Landlords who have recently used the Ellis Act, and who have even been targeted by tenants and protesters, haven’t been shy about putting their money into San Francisco’s political races. For example, Ashok Gurjal, a very active San Francisco property speculator, wrote a $250 check to Weiner’s campaign in October of 2013. Gurjal recently moved to evict residents of a ten-unit apartment building in the Mission District, according to the Anti-Eviction Mapping Project, an activist group that tracks investor activity.

Dennis and Russell Flynn of Flynn Investments have already written checks to Weiner and Cohen for $1,000. In 2013, employees of Flynn Investments gave $9,000 to San Franisco politicians, including $1,500 to City Attorney Dennis Herrera, $1,500 to Supervisor London Breed, $1,000 to Assessor Carmen Chu, and $3,000 to Supervisor Katy Tang.

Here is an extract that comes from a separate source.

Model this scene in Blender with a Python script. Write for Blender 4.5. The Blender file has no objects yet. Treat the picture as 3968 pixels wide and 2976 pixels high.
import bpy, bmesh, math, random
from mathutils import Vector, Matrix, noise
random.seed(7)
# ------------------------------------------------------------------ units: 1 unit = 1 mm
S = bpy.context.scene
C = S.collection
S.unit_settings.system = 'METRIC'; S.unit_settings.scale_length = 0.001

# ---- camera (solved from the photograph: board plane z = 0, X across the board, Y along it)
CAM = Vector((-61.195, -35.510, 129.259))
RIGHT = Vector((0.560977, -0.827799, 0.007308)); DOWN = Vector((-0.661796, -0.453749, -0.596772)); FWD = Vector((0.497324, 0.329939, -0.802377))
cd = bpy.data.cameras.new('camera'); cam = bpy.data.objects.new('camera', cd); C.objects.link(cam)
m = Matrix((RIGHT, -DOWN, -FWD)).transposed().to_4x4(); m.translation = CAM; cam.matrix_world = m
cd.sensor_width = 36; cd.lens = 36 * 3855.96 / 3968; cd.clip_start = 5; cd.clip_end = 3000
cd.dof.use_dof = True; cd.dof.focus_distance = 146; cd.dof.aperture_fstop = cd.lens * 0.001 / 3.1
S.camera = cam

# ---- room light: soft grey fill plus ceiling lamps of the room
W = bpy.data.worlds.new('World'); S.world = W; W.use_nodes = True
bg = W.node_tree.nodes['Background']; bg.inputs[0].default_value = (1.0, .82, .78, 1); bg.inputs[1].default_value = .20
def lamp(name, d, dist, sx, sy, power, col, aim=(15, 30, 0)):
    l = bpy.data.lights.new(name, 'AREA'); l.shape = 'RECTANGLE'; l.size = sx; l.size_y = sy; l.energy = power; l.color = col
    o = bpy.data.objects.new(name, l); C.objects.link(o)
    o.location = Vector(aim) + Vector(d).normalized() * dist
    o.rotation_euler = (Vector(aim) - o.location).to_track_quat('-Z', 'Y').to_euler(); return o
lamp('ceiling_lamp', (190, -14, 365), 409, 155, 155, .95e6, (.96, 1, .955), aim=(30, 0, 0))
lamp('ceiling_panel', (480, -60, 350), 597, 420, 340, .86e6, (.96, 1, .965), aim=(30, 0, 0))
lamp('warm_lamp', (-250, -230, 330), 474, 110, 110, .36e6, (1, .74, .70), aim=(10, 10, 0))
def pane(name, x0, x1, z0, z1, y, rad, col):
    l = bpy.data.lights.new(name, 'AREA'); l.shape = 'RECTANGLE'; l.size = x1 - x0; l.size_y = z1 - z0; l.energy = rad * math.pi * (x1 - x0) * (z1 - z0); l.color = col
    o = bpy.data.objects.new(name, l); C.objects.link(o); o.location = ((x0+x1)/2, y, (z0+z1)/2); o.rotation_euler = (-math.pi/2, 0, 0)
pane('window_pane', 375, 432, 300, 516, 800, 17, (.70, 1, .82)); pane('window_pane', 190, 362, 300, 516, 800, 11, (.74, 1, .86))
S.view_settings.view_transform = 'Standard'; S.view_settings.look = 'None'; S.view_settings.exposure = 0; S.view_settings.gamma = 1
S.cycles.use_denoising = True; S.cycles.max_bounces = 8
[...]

Flynn Investments is one of the largest landlords in San Francisco, with a portfolio of apartments estimated around 3,500. The Flynns have the distinction of pursuing the most grandiose eviction and TIC conversion in San Francisco history, turning the Park Lane building, a ritzy 1925 atop Nob Hill into units that are selling for $3 million.

The tenant convention Saturday showed that the renters have the power of numbers – and money v. people is going to make it a fascinating political year. “There’s this myth that it’s very difficult to evict tenants in San Francisco,” said Tyler Macmillan of the Eviction Defense Collaborate, a legal office that helps tenants in distress. “We need to write better laws that keep people in their homes. Those policies that we can’t get through the Board of Supervisors, we’re gonna put on the ballot for the people to vote on.”

The room listened somberly as Gum Gee Lee, a 74 year-old elder of San Francisco’s Chinatown community recounted her family’s eviction from their home of 30 years, an apartment on Jackson Street where converted TICs now sell for $1 million and up. “It was a time of pain, I couldn’t sleep,” said Lee. “I thought to myself, is this how I’m going to live my last days?”

Cheers erupted when Lee shook off the sense of defeat saying resolutely, “for all those being evicted, friends, you need to stick together and fight!”